For decades, Venezuela’s oil industry was a major force in global energy, ranking among the world’s largest oil producers and employing tens of thousands of highly trained professionals.
Jorge Robles was one of them.
“It was like a first-world company in a third-world country,” Robles said from Alberta, Canada, where he now runs an oil-engineering consulting firm. “There were things we were doing back then that were better than what I’ve seen in Canada and the US in terms of how you [administer] the business.”
That culture did not survive Venezuela’s political transformation under former Venezuelan President Hugo Chávez. Beginning in the early 2000s, Chávez sought to bring the national oil company, PDVSA, under political control, Robles said, replacing veteran managers with loyalists and steering the company toward ideological goals rather than technical ones.

“When things got political at PDVSA, that was the beginning of the end,” said Rafael Ramirez, another former PDVSA executive. He said executives and employees pushed back, joining protests and a national strike.
That strike ended up in a failed coup against Chavez in 2002. What came next was hundreds of PDVSA employees getting fired, including Ramirez and Robles.

“They didn’t just fire us,” Robles said. “They blacklisted us. They literally sent letters to major global oil companies saying ‘Don’t hire these people that we fired.’” Even so, it didn’t take long for Robles to find a new job at an oil company in Canada. And he left Venezuela for good.
Two decades later, the country is still feeling the effects of all this. Venezuela is producing only a fraction of the oil that it once did. Meanwhile, the country’s oil infrastructure has been falling apart for years. And US President Donald Trump says he wants to fix that. The US conducted airstrikes on Venezuela on Jan. 3, deposing and detaining President Nicolás Maduro, who is now facing trial in New York. Trump now wants American oil companies to return to Venezuela to operate under US direction.

Former Venezuelan executive Eddie Ramirez said that maintenance and investment nearly stopped at PDVSA after things got political at the company under Chavez.
In 2019, US sanctions on Venezuela’s oil business made things worse. The country was forced to sell on the Black market — or to distant buyers, like China and Russia, often at a discount.
Over time, Venezuela’s state-run oil company also became a vehicle for corruption. Investigative journalist Roberto Deniz said money disappeared into murky schemes and political favors. “A network of financial operators, middlemen, and so-called businessmen who grew rich off Venezuela’s oil trade.”

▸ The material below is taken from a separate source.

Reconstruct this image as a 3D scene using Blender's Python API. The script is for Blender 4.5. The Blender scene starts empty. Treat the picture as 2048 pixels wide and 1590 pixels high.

But Trump hopes all of that will change.
“We’re going to have our very large United States oil companies, the biggest anywhere in the world, go in, spend billions of dollars, fix the badly broken infrastructure, the oil infrastructure, and start making money for the country,” Trump said at a recent press conference.”
Experts, however, are not so sure about that.
Daniel Sternhoff, a senior fellow with the Columbia Center on Global Energy Policy, said there are many opportunities, but also important risks.
“The infrastructure is simply dilapidated. You don’t have adequate power. You don’t have processing facilities. You don’t have personnel,” Sternhoff said. “There are a lot of things that have to come first before, I think, you’ll see a willingness to invest.”
But, he added, that politics is still the biggest obstacle. “We have a great deal of uncertainty around who is in control of Venezuela and how long they will be in control.”

Big foreign oil companies have outstanding legal claims in Venezuela. And they’re still fighting for compensation.
Trump has said the US will now control Venezuela’s oil revenues and will distribute them in a way that benefits the American and the Venezuelan people, but Sternhoff says it’s not clear yet how that will work.
“There is no legal mechanism that enables the United States to just have control over these barrels and to market them and then to distribute those proceeds,” he said.
Sternhoff said what’s likely to come next are negotiations with the Trump administration about oil revenues.
But Ricardo Hausman, a former Venezuelan finance minister and now a professor at Harvard University, said there’s something crucial missing: rule of law.
“If you want Venezuela to become investable, you have to get back to a set of rules, a set of laws, a set of impairments,” Hausman said.
He’s urging Trump to help restore democracy in Venezuela. “It is a prerequisite for economic recovery and investment,” he said.
And it’s a promising bet, he added, because Venezuela has the largest oil reserves on the planet.